» GIVEN REQUEST: Retype the material below. Keep every word exactly as it is.
○ ○ ○
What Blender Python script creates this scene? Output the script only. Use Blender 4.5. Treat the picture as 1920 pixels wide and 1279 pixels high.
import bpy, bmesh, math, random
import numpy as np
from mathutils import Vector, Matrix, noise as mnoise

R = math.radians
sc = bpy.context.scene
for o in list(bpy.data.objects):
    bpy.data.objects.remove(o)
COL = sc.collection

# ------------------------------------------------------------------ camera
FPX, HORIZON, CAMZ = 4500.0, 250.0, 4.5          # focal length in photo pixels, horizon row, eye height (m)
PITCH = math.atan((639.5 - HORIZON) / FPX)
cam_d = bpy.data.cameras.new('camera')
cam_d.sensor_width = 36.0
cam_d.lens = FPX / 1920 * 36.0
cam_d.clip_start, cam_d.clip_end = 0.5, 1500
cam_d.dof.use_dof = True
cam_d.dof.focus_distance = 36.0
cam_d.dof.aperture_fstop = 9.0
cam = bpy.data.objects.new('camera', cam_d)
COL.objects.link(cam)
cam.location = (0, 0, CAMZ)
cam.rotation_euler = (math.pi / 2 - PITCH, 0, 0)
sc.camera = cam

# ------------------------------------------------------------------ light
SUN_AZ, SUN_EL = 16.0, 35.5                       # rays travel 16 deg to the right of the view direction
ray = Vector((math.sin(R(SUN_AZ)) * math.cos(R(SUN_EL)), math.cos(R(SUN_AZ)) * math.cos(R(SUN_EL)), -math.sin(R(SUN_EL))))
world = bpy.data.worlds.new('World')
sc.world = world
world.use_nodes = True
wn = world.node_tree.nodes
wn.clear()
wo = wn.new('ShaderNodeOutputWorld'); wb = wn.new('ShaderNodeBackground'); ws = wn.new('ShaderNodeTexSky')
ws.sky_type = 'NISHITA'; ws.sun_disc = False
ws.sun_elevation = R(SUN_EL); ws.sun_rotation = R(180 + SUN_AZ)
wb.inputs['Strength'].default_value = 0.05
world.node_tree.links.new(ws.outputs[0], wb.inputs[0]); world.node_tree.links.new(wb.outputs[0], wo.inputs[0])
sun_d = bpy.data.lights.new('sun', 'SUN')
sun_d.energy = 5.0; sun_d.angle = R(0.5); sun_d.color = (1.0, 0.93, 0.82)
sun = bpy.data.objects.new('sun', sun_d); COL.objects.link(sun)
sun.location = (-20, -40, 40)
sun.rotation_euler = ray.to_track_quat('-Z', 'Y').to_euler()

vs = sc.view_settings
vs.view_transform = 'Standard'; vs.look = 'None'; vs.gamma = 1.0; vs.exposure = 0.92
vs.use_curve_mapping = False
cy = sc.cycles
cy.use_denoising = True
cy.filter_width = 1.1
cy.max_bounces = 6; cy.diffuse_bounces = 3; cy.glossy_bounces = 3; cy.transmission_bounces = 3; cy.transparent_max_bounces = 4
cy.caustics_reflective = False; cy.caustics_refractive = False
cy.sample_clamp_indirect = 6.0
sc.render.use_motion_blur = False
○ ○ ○
» EXERCISE RESPONSE:
What Blender Python script creates this scene? Output the script only. Use Blender 4.5. Treat the picture as 1920 pixels wide and 1279 pixels high.
import bpy, bmesh, math, random
import numpy as np
from mathutils import Vector, Matrix, noise as mnoise

R = math.radians
sc = bpy.context.scene
for o in list(bpy.data.objects):
    bpy.data.objects.remove(o)
COL = sc.collection

# ------------------------------------------------------------------ camera
FPX, HORIZON, CAMZ = 4500.0, 250.0, 4.5          # focal length in photo pixels, horizon row, eye height (m)
PITCH = math.atan((639.5 - HORIZON) / FPX)
cam_d = bpy.data.cameras.new('camera')
cam_d.sensor_width = 36.0
cam_d.lens = FPX / 1920 * 36.0
cam_d.clip_start, cam_d.clip_end = 0.5, 1500
cam_d.dof.use_dof = True
cam_d.dof.focus_distance = 36.0
cam_d.dof.aperture_fstop = 9.0
cam = bpy.data.objects.new('camera', cam_d)
COL.objects.link(cam)
cam.location = (0, 0, CAMZ)
cam.rotation_euler = (math.pi / 2 - PITCH, 0, 0)
sc.camera = cam

# ------------------------------------------------------------------ light
SUN_AZ, SUN_EL = 16.0, 35.5                       # rays travel 16 deg to the right of the view direction
ray = Vector((math.sin(R(SUN_AZ)) * math.cos(R(SUN_EL)), math.cos(R(SUN_AZ)) * math.cos(R(SUN_EL)), -math.sin(R(SUN_EL))))
world = bpy.data.worlds.new('World')
sc.world = world
world.use_nodes = True
wn = world.node_tree.nodes
wn.clear()
wo = wn.new('ShaderNodeOutputWorld'); wb = wn.new('ShaderNodeBackground'); ws = wn.new('ShaderNodeTexSky')
ws.sky_type = 'NISHITA'; ws.sun_disc = False
ws.sun_elevation = R(SUN_EL); ws.sun_rotation = R(180 + SUN_AZ)
wb.inputs['Strength'].default_value = 0.05
world.node_tree.links.new(ws.outputs[0], wb.inputs[0]); world.node_tree.links.new(wb.outputs[0], wo.inputs[0])
sun_d = bpy.data.lights.new('sun', 'SUN')
sun_d.energy = 5.0; sun_d.angle = R(0.5); sun_d.color = (1.0, 0.93, 0.82)
sun = bpy.data.objects.new('sun', sun_d); COL.objects.link(sun)
sun.location = (-20, -40, 40)
sun.rotation_euler = ray.to_track_quat('-Z', 'Y').to_euler()

vs = sc.view_settings
vs.view_transform = 'Standard'; vs.look = 'None'; vs.gamma = 1.0; vs.exposure = 0.92
vs.use_curve_mapping = False
cy = sc.cycles
cy.use_denoising = True
cy.filter_width = 1.1
cy.max_bounces = 6; cy.diffuse_bounces = 3; cy.glossy_bounces = 3; cy.transmission_bounces = 3; cy.transparent_max_bounces = 4
cy.caustics_reflective = False; cy.caustics_refractive = False
cy.sample_clamp_indirect = 6.0
sc.render.use_motion_blur = False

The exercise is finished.